● Stored dataset items:

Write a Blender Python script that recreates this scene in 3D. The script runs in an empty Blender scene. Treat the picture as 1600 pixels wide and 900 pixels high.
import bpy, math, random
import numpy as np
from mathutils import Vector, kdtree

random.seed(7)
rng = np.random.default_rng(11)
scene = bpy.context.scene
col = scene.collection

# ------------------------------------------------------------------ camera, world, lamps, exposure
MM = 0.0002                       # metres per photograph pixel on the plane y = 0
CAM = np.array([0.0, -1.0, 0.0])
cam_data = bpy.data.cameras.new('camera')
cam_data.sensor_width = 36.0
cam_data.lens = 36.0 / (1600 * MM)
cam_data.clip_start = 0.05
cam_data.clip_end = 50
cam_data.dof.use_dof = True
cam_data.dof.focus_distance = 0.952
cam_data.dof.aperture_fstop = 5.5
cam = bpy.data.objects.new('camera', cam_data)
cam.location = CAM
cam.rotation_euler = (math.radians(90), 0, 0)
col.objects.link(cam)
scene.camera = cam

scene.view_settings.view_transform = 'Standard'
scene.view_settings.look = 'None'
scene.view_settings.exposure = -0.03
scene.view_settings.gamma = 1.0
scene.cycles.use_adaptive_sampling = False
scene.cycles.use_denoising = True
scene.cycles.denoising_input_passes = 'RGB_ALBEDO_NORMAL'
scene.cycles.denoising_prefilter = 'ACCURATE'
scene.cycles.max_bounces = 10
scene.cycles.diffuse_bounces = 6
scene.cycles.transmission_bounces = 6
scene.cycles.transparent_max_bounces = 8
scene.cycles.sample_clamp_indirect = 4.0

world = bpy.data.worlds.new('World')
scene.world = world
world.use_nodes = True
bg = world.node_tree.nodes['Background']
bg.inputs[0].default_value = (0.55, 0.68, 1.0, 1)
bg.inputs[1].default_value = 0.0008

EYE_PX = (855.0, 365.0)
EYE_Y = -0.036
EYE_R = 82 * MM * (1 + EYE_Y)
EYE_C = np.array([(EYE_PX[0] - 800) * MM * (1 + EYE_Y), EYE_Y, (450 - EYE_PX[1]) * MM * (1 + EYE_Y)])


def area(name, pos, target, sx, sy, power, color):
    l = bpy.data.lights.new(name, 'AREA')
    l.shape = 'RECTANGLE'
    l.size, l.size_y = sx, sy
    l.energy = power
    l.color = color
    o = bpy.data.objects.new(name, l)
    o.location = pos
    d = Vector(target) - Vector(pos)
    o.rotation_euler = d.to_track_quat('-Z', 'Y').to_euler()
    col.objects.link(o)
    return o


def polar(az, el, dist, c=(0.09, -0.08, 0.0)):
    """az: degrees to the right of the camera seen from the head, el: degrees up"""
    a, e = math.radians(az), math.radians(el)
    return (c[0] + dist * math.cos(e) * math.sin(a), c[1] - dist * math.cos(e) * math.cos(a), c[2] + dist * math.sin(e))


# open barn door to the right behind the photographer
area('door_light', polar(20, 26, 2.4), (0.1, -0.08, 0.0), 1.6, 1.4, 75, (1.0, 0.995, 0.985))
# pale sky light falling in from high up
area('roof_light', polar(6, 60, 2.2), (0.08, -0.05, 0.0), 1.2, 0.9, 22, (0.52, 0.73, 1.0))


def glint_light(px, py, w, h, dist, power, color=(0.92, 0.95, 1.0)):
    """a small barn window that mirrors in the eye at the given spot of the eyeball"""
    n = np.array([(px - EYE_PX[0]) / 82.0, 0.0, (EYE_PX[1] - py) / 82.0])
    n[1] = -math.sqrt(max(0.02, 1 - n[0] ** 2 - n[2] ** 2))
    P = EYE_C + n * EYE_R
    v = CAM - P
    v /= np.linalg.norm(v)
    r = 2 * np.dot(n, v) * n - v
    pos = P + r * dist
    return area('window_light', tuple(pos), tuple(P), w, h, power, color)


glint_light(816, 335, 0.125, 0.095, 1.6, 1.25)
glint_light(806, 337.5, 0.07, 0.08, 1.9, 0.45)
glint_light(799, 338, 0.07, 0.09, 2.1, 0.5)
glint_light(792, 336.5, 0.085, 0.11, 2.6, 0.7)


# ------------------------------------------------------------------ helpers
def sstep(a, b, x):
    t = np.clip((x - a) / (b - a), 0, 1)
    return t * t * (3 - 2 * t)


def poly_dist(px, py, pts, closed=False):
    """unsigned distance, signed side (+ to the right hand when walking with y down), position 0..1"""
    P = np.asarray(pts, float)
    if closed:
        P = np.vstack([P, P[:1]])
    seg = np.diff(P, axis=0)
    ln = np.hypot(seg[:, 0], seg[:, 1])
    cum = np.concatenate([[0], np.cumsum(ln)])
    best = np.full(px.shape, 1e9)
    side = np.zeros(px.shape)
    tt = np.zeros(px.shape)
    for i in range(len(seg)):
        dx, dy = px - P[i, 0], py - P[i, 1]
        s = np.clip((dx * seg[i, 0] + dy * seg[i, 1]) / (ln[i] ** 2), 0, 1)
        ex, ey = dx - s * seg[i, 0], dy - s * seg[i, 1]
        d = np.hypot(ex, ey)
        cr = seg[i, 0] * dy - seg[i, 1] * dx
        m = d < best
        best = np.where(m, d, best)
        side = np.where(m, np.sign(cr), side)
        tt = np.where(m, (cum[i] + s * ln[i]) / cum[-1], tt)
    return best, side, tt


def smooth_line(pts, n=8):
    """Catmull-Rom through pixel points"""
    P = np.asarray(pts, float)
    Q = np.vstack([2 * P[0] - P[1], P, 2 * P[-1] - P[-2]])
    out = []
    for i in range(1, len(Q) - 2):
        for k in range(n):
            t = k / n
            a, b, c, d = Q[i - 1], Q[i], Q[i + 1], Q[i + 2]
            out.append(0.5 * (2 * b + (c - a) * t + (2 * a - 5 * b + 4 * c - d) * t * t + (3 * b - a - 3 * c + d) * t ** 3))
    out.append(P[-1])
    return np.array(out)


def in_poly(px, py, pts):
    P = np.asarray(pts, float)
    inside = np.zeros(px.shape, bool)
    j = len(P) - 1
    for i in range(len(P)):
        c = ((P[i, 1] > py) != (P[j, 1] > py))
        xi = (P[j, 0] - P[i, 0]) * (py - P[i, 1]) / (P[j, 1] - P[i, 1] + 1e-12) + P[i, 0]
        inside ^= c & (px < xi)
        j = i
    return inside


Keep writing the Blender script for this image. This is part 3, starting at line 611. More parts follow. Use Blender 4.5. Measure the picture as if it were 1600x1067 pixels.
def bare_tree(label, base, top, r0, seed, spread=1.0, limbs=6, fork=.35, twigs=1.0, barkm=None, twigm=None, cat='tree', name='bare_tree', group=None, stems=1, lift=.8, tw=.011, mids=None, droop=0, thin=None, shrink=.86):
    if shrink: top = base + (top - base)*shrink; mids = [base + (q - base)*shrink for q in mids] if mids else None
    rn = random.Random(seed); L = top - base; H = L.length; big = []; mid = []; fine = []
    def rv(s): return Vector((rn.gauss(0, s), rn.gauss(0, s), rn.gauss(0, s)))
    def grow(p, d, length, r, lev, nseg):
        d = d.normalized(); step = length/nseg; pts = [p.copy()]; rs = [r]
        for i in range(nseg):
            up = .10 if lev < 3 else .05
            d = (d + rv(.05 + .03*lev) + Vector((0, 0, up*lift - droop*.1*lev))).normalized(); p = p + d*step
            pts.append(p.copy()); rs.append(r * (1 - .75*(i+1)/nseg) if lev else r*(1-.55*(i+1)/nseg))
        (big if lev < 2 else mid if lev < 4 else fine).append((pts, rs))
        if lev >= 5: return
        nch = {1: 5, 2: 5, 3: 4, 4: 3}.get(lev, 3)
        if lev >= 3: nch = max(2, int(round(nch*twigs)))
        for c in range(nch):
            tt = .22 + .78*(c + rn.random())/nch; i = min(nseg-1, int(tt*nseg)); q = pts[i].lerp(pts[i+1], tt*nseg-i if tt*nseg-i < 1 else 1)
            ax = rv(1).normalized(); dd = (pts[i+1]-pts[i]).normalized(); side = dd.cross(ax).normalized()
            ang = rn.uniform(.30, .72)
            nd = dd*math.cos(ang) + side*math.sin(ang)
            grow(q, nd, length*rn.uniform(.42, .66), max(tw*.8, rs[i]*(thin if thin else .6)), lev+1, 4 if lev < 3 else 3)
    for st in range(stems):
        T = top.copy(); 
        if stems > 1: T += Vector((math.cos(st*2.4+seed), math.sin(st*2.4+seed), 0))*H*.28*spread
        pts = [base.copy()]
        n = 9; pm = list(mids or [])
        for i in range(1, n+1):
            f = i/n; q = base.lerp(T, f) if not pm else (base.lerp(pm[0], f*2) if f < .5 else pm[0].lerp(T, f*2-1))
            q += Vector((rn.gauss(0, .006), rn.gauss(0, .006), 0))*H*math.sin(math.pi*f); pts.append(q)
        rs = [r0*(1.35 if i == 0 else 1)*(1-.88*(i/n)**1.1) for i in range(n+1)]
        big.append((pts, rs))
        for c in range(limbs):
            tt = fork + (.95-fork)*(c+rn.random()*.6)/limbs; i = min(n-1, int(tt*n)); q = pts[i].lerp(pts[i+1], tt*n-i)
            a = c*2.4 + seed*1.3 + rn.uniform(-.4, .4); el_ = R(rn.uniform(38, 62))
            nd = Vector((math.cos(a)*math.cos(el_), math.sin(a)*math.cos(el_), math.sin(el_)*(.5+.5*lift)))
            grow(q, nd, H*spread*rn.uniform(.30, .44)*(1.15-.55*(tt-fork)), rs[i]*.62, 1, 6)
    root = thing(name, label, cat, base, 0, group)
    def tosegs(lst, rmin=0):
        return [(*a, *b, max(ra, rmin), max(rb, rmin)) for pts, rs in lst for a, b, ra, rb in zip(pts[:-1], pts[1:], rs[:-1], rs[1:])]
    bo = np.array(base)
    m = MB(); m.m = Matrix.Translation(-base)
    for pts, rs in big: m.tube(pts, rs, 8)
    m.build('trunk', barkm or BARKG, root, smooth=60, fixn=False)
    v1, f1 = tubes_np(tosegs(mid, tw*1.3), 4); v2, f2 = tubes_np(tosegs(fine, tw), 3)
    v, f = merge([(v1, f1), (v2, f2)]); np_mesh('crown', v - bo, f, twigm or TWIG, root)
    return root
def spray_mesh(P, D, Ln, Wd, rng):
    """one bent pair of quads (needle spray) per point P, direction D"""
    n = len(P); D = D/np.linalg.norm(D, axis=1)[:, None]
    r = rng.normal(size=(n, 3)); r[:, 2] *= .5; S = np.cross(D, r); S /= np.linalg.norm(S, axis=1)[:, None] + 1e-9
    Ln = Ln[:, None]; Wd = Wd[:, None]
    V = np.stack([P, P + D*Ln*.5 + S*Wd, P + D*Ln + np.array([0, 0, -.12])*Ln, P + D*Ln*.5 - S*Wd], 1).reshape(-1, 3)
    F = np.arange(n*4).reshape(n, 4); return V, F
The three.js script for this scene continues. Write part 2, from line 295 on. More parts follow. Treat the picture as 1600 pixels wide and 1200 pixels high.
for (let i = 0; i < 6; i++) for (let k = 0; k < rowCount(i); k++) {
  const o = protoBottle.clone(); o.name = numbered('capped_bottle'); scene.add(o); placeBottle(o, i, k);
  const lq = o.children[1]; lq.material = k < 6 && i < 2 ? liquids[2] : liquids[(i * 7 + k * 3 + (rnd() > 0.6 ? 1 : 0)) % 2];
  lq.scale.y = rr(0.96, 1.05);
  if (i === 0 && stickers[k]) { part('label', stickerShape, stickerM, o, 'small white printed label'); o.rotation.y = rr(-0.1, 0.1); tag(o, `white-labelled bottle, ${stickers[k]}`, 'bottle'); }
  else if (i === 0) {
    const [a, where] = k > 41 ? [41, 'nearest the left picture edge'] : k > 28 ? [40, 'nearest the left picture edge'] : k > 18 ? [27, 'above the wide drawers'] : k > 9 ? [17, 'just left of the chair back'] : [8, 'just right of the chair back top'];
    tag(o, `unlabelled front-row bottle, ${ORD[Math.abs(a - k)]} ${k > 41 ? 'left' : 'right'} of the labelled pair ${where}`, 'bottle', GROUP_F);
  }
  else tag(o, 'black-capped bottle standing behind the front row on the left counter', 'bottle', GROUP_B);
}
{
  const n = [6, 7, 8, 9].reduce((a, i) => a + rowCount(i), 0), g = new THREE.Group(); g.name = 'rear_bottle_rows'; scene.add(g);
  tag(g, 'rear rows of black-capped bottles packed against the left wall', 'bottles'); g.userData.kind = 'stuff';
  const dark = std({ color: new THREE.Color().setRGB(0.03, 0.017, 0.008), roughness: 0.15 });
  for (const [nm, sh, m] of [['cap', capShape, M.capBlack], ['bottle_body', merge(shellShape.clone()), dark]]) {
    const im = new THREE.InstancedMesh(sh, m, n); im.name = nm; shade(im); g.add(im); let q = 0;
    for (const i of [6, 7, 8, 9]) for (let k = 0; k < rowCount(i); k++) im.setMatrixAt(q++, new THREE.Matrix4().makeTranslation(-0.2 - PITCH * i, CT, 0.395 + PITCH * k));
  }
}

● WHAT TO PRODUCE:
Without changing anything, quote the lines from the top of the data to the line that contains "EYE_C = np.array([(EYE_PX[0]", including that line.

● ANSWER BELOW:
Write a Blender Python script that recreates this scene in 3D. The script runs in an empty Blender scene. Treat the picture as 1600 pixels wide and 900 pixels high.
import bpy, math, random
import numpy as np
from mathutils import Vector, kdtree

random.seed(7)
rng = np.random.default_rng(11)
scene = bpy.context.scene
col = scene.collection

# ------------------------------------------------------------------ camera, world, lamps, exposure
MM = 0.0002                       # metres per photograph pixel on the plane y = 0
CAM = np.array([0.0, -1.0, 0.0])
cam_data = bpy.data.cameras.new('camera')
cam_data.sensor_width = 36.0
cam_data.lens = 36.0 / (1600 * MM)
cam_data.clip_start = 0.05
cam_data.clip_end = 50
cam_data.dof.use_dof = True
cam_data.dof.focus_distance = 0.952
cam_data.dof.aperture_fstop = 5.5
cam = bpy.data.objects.new('camera', cam_data)
cam.location = CAM
cam.rotation_euler = (math.radians(90), 0, 0)
col.objects.link(cam)
scene.camera = cam

scene.view_settings.view_transform = 'Standard'
scene.view_settings.look = 'None'
scene.view_settings.exposure = -0.03
scene.view_settings.gamma = 1.0
scene.cycles.use_adaptive_sampling = False
scene.cycles.use_denoising = True
scene.cycles.denoising_input_passes = 'RGB_ALBEDO_NORMAL'
scene.cycles.denoising_prefilter = 'ACCURATE'
scene.cycles.max_bounces = 10
scene.cycles.diffuse_bounces = 6
scene.cycles.transmission_bounces = 6
scene.cycles.transparent_max_bounces = 8
scene.cycles.sample_clamp_indirect = 4.0

world = bpy.data.worlds.new('World')
scene.world = world
world.use_nodes = True
bg = world.node_tree.nodes['Background']
bg.inputs[0].default_value = (0.55, 0.68, 1.0, 1)
bg.inputs[1].default_value = 0.0008

EYE_PX = (855.0, 365.0)
EYE_Y = -0.036
EYE_R = 82 * MM * (1 + EYE_Y)
EYE_C = np.array([(EYE_PX[0] - 800) * MM * (1 + EYE_Y), EYE_Y, (450 - EYE_PX[1]) * MM * (1 + EYE_Y)])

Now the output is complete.